Dedi Arman yang merupakan peneliti dari Balai Pelestarian Nilai Budaya Kepulauan Riau bilang belum banyak riset yang fokus soal sungai. “Nyaris belum ada yang membahas soal sejarah sungai,” imbuhnya.
Ujang Hariadi, Plt Kepala Dinas Kebudayaan dan Pariwisata Provinsi Jambi mengatakan pihaknya sempat memiliki riset soal pola pemukiman di pinggir sungai. “Pola pemukiman itu ikut ke arah sungai, sejajar sungai. Tapi itu belum tuntas, belum ada kesimpulan,” kata Ujang.
Wenny, salah satu dosen STISIP NH, tempat diskusi diadakan, mengatakan sebuah cerita saat pihaknya mengadakan Rural Community Development Desember 2016 lalu. Dia mendapat cerita dari masyarakat bagaimana sungai sudah terdegradasi.
“Ketika mereka bercerita sungguh menyakitkan bagaimana sungai dikhianati oleh daratan,” kata Wenny.
Dia menambahkan sejak 90-an banyak illegal loging, perkebunan hingga pertambangan. Sungai yang awalnya jadi pusat kehidupan terkena pencemaran. Saat ini Sungai Batanghari tidak bisa dibuat minum, apalagi mandi. “Ada juga cerita-cerita warga yang mencari saudaranya mengikuti alur sungai,” katanya.
Nukman, salah seorang peserta kemudian berbisik kalau batang itu sendiri artinya sungai yang besar. “Kalau di Kerinci nggak pakai sungai lagi,” ungkapnya terkekeh.

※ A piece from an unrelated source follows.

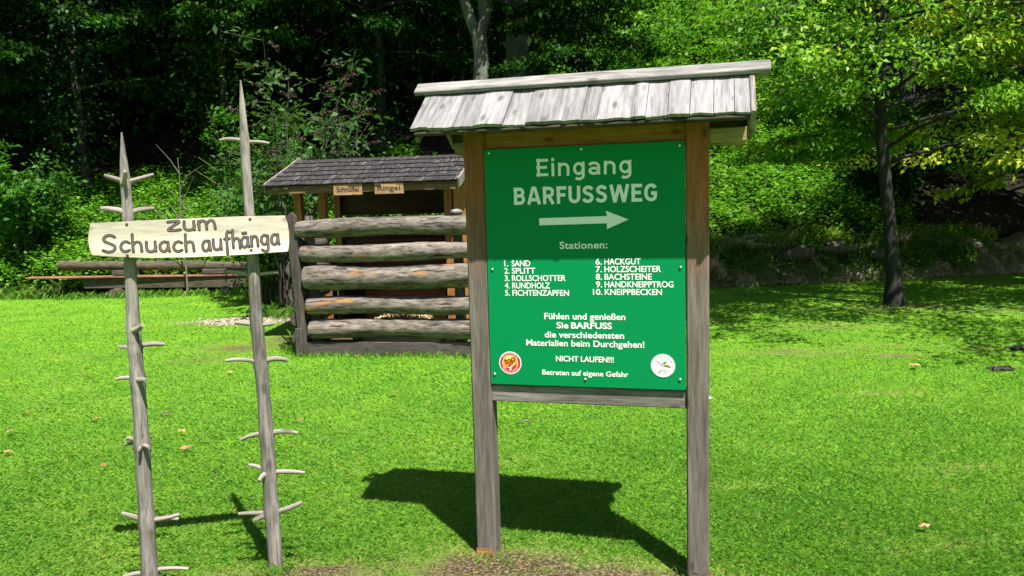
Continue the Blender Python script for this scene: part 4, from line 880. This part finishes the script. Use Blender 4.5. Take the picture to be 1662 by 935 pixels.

Jumardi Putra selaku moderator dari Jurnal Seloko berseloroh tentang penggunaan kata Batanghari. “Lah penggunaan nama Batanghari saja belum konsisten, apakah batang dengan hari digabung atau dipisah,” katanya sembari disambut tawa kecil peserta diskusi di salah satu kelas STISIP Nurdin Hamzah bilangan Sipin ini. (tribunjambi).